Required task
Write out the whole listing, matching it exactly.

Scenes as source code
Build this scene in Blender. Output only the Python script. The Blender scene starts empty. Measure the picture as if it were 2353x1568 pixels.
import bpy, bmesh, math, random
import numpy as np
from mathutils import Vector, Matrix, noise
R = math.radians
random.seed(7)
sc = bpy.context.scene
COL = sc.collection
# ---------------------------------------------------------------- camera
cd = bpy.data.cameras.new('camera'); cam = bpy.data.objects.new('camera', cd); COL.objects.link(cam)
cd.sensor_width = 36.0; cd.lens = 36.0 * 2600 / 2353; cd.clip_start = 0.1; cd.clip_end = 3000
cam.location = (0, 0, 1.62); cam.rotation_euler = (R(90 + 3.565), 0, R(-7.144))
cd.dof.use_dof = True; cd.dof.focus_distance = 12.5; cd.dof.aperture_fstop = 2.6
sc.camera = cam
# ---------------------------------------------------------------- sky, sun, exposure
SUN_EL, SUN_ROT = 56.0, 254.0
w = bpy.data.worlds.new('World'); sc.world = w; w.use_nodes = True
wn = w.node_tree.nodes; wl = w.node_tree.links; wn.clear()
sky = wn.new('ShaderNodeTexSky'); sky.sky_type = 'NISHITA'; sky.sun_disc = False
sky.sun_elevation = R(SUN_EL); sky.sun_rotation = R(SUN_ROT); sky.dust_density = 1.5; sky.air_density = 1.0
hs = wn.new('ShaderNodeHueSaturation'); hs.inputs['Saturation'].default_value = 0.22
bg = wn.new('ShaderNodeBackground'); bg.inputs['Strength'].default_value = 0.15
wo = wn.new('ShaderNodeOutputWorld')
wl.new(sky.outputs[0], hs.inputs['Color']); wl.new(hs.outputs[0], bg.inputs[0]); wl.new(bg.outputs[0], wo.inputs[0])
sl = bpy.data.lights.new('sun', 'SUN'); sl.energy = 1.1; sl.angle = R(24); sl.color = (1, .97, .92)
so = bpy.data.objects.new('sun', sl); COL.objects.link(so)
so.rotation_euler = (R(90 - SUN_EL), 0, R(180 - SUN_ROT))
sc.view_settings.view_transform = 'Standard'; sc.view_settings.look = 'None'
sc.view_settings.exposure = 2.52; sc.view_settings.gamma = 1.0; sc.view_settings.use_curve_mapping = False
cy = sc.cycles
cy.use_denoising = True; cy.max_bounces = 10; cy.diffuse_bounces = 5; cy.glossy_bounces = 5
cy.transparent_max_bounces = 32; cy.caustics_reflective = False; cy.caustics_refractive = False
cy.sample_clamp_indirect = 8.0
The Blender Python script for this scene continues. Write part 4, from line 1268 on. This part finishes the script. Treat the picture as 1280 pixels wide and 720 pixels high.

Result of this exercise
Build this scene in Blender. Output only the Python script. The Blender scene starts empty. Measure the picture as if it were 2353x1568 pixels.
import bpy, bmesh, math, random
import numpy as np
from mathutils import Vector, Matrix, noise
R = math.radians
random.seed(7)
sc = bpy.context.scene
COL = sc.collection
# ---------------------------------------------------------------- camera
cd = bpy.data.cameras.new('camera'); cam = bpy.data.objects.new('camera', cd); COL.objects.link(cam)
cd.sensor_width = 36.0; cd.lens = 36.0 * 2600 / 2353; cd.clip_start = 0.1; cd.clip_end = 3000
cam.location = (0, 0, 1.62); cam.rotation_euler = (R(90 + 3.565), 0, R(-7.144))
cd.dof.use_dof = True; cd.dof.focus_distance = 12.5; cd.dof.aperture_fstop = 2.6
sc.camera = cam
# ---------------------------------------------------------------- sky, sun, exposure
SUN_EL, SUN_ROT = 56.0, 254.0
w = bpy.data.worlds.new('World'); sc.world = w; w.use_nodes = True
wn = w.node_tree.nodes; wl = w.node_tree.links; wn.clear()
sky = wn.new('ShaderNodeTexSky'); sky.sky_type = 'NISHITA'; sky.sun_disc = False
sky.sun_elevation = R(SUN_EL); sky.sun_rotation = R(SUN_ROT); sky.dust_density = 1.5; sky.air_density = 1.0
hs = wn.new('ShaderNodeHueSaturation'); hs.inputs['Saturation'].default_value = 0.22
bg = wn.new('ShaderNodeBackground'); bg.inputs['Strength'].default_value = 0.15
wo = wn.new('ShaderNodeOutputWorld')
wl.new(sky.outputs[0], hs.inputs['Color']); wl.new(hs.outputs[0], bg.inputs[0]); wl.new(bg.outputs[0], wo.inputs[0])
sl = bpy.data.lights.new('sun', 'SUN'); sl.energy = 1.1; sl.angle = R(24); sl.color = (1, .97, .92)
so = bpy.data.objects.new('sun', sl); COL.objects.link(so)
so.rotation_euler = (R(90 - SUN_EL), 0, R(180 - SUN_ROT))
sc.view_settings.view_transform = 'Standard'; sc.view_settings.look = 'None'
sc.view_settings.exposure = 2.52; sc.view_settings.gamma = 1.0; sc.view_settings.use_curve_mapping = False
cy = sc.cycles
cy.use_denoising = True; cy.max_bounces = 10; cy.diffuse_bounces = 5; cy.glossy_bounces = 5
cy.transparent_max_bounces = 32; cy.caustics_reflective = False; cy.caustics_refractive = False
cy.sample_clamp_indirect = 8.0
The Blender Python script for this scene continues. Write part 4, from line 1268 on. This part finishes the script. Treat the picture as 1280 pixels wide and 720 pixels high.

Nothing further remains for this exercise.